Wer neben breiten fachlichen Kenntnissen diese Soft Skills mitbringt, bereit ist, Reisetätigkeiten zu übernehmen und Verantwortung zu tragen, außerdem anfangs auf ein Topgehalt und eine UN-Einrichtung als Arbeitgeber verzichten kann und auch gegebenenfalls für eine konfessionell gebundene Organisation wie die Malteser aktiv sein will – der hat in diesem Arbeitsfeld nach der Einschätzung des Experten gute Einstiegschancen. Zumal der Personalbedarf mit der Anzahl der Krisen steigt.
Internationales Studium
Eine solide Basis für den Einstieg in dieses Berufsfeld bietet unter anderem der englischsprachige, internationale, interdisziplinäre Masterstudiengang „International Humanitarian Action“, der vom Network on Humanitarian Action angeboten wird und deshalb auch als NOHA-Master bekannt ist. Der viersemestrige, kostenpflichtige Studiengang richtet sich an Absolvent*innen geistes- oder naturwissenschaftlicher Fächer. Er steht aber grundsätzlich auch Absolvent*innen anderer Studiengänge offen.
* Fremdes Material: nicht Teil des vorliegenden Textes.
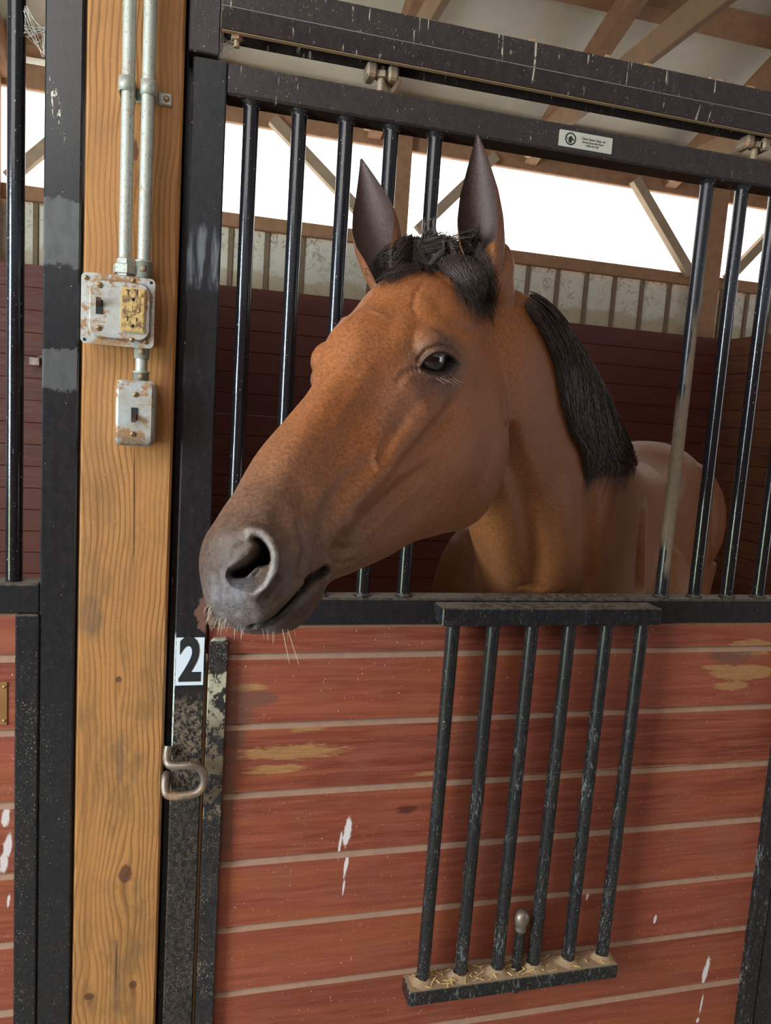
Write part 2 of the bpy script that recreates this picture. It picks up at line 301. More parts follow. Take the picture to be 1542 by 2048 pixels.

Neben der Ruhr-Universität Bochum sind sieben Partnerhochschulen in verschiedenen europäischen Ländern beteiligt. Teil des Studiums ist ein Auslandsaufenthalt im zweiten Semester. Das dritte Semester verbringen die Studierenden als Praxissemester im In- oder Ausland oder als Auslandssemester an einer außereuropäischen Partneruniversität.
„Da die Studierenden aus aller Welt kommen, erfahren sie schon im Kontakt miteinander die Bedeutung von interkultureller Kompetenz, die bei einer Tätigkeit in einer internationalen Organisation beispielsweise auch im Umgang mit anderen Arbeitsstrukturen gefragt ist. Die zwei Pflichtmobilitäten geben den Studierenden einen Vorgeschmack auf das, was sie im internationalen Arbeitsumfeld erwartet. Hier ist einerseits Organisationstalent gefragt, andererseits aber auch eine gewisse Frustrationstoleranz und ein Bewusstsein für die Herausforderungen einer Tätigkeit in der humanitären Hilfe“, erklärt Leonie Kothe, Ansprechpartnerin für den NOHA-Master an der Ruhr-Universität Bochum.
Die Studierenden sollen lernen, komplexe Problemzusammenhänge zu begreifen, um praktische Lösungskonzepte zu entwickeln und an deren Umsetzung mitzuwirken. Auf dem Stundenplan stehen unter anderem Grundlagen in Völkerrecht, Entwicklungsforschung, Umweltschutz, Projektmanagement und Anthropologie. Solche Kenntnisse qualifizieren die Absolvent*innen des NOHA-Masters für verschiedene Aufgaben.
Leonie Kothe stellt fest: „In Nichtregierungsorganisationen und auch in staatlichen Einrichtungen wie der Generaldirektion Humanitäre Hilfe und Katastrophenschutz der Europäischen Kommission finden sich viele Sozialwissenschaftler*innen wieder, während im praktischen Feld ganz unterschiedliche Professionen im Einsatz sind.“ Grundsätzlich sind die möglichen Wirkungsfelder der Absolvent*innen aber vielfältig und reichen von Tätigkeiten bei der EU oder bei der UN, über internationale staatliche und nichtstaatlichen Organisationen, bis hin zur Arbeit in in Verbänden, in der Verwaltung oder in der Wissenschaft.